NEWS

 

Staff shake-up leaves five Equity executives jobless

Kenya’s biggest bank by customer base, Equity, has sent five senior managers packing and wound up its investment banking arm, leaving 15 employees jobless.

The shake-up, billed as one of the biggest since Equity entered the retail banking scene five years ago, is partly the result of a re-organisation programme that began early this year with the merger of departments that left some top managers without portfolio.

Top on the list of those who have been laid off are two directors – Gakuru Wahome and Rodney Schuster – and three senior managers who headed the finance, IT and risk management departments.

Dr Wahome, the architect of Kenya’s development blueprint the Vision 2030, joined the bank two years ago as an executive director in charge of marketing, advocacy and policy, while Mr Schuster served as a director in charge of regional expansion.

Three general managers Allan Mwangi (finance), Peter Gachau (IT) and Papius Muhindi (Risk Management), have also been replaced, while the fate of Dr Catherine Munene, the head of human resources, was unclear.

People familiar with the matter said the shake-up is the culmination of a major strategy and business review that the bank’s chief executive James Mwangi announced to staff at the beginning of the year, soon after the bank closed down its Alternate Business Channel (ABC) and laid off its business growth and development managers who serve as the marketing managers.

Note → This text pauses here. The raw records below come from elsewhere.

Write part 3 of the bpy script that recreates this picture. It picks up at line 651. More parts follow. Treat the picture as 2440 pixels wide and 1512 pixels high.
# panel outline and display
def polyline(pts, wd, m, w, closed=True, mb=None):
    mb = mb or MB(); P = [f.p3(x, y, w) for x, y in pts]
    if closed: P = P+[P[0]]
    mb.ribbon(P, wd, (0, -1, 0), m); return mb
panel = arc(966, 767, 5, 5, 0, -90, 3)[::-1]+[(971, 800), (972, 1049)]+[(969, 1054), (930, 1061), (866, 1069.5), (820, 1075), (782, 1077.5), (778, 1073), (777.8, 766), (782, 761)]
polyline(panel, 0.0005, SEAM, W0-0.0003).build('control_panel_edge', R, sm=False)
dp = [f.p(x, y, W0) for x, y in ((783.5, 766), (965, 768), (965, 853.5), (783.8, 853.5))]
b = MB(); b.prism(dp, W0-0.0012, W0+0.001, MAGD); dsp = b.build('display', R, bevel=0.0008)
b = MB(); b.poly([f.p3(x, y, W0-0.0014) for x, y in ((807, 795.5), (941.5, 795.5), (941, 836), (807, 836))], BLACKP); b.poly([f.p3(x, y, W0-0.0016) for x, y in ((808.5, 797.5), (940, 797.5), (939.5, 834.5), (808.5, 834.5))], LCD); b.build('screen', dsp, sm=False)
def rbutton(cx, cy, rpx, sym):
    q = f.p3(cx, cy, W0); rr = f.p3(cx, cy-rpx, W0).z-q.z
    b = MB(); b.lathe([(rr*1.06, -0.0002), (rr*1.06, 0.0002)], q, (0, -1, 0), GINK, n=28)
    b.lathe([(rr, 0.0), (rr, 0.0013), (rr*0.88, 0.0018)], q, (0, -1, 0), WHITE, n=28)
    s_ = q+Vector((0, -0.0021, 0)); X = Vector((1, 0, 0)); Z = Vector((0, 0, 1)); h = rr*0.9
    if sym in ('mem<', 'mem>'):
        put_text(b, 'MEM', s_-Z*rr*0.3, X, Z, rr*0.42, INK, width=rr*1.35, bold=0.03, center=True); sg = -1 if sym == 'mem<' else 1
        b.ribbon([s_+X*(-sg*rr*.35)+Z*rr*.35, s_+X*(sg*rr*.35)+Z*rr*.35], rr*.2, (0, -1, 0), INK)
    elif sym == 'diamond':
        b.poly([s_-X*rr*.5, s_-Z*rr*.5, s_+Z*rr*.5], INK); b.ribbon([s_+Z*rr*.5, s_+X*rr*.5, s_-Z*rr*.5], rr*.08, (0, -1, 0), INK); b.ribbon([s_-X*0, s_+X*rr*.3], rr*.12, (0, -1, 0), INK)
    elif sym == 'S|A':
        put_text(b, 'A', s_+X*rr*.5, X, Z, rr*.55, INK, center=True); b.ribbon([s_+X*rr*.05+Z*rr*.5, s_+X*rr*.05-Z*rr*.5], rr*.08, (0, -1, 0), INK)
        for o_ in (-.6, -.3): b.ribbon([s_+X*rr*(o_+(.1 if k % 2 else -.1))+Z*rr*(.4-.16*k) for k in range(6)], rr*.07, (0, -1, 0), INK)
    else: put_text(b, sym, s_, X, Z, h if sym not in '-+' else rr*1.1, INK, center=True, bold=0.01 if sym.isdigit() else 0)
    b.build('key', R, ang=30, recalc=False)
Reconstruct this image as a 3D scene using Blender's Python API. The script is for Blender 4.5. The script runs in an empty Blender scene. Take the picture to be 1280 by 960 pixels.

The decision was, however, nullified following an upsurge of customer complaints over inaccessibility of point of sale (PoS) termini used across the market.
Equity, which broke all banking sector growth records between 2004 and 2007 has been under immense pressure since last year when a combination of a slowdown in economic growth and the January 2008 political turmoil brought its micro lending business to a near standstill squeezing its profits to single-digit levels.

Some market observers, however, maintained that Equity was merely doing what was inevitable, having created so many positions that lacked clear jurisdictions that became points of persistent friction among senior managers.

“A shake-up of the executive suites was inevitable given the recruitment spree that the bank went into when its growth was robust,” said a senior manager who cannot be identified because he has committed not to speak to the media as part of the severance deal.

Though the shake-up is being seen as part of the many changes that strategists have recommended to the bank as it enters the next phase of growth, one of the managers who lost his job described Equity as a one-man show with no room for professional input at any level of the organisation.

“This might look like a normal restructuring, but the question that investors should be asking is why such a large group of professionals could leave an organisation within such a short span,” he said. “The majority of senior staff leaving have long experience having worked for various organisations both locally and internationally and they cannot all be incompetent,” said the source.

Equity did not respond to our questions on this subject, but sources close to it said the main challenge that the bank has had to deal with is the lack of strong organisational structure to give it a sense of stability.

The January shake-up, for instance saw Dr Gakuru transferred to head the newly created Leadership and Development unit and his former brief of marketing, advocacy and policy moved to the CEO’s office.

It was not lost to observers that Dr Gakuru had been on the job for only two years.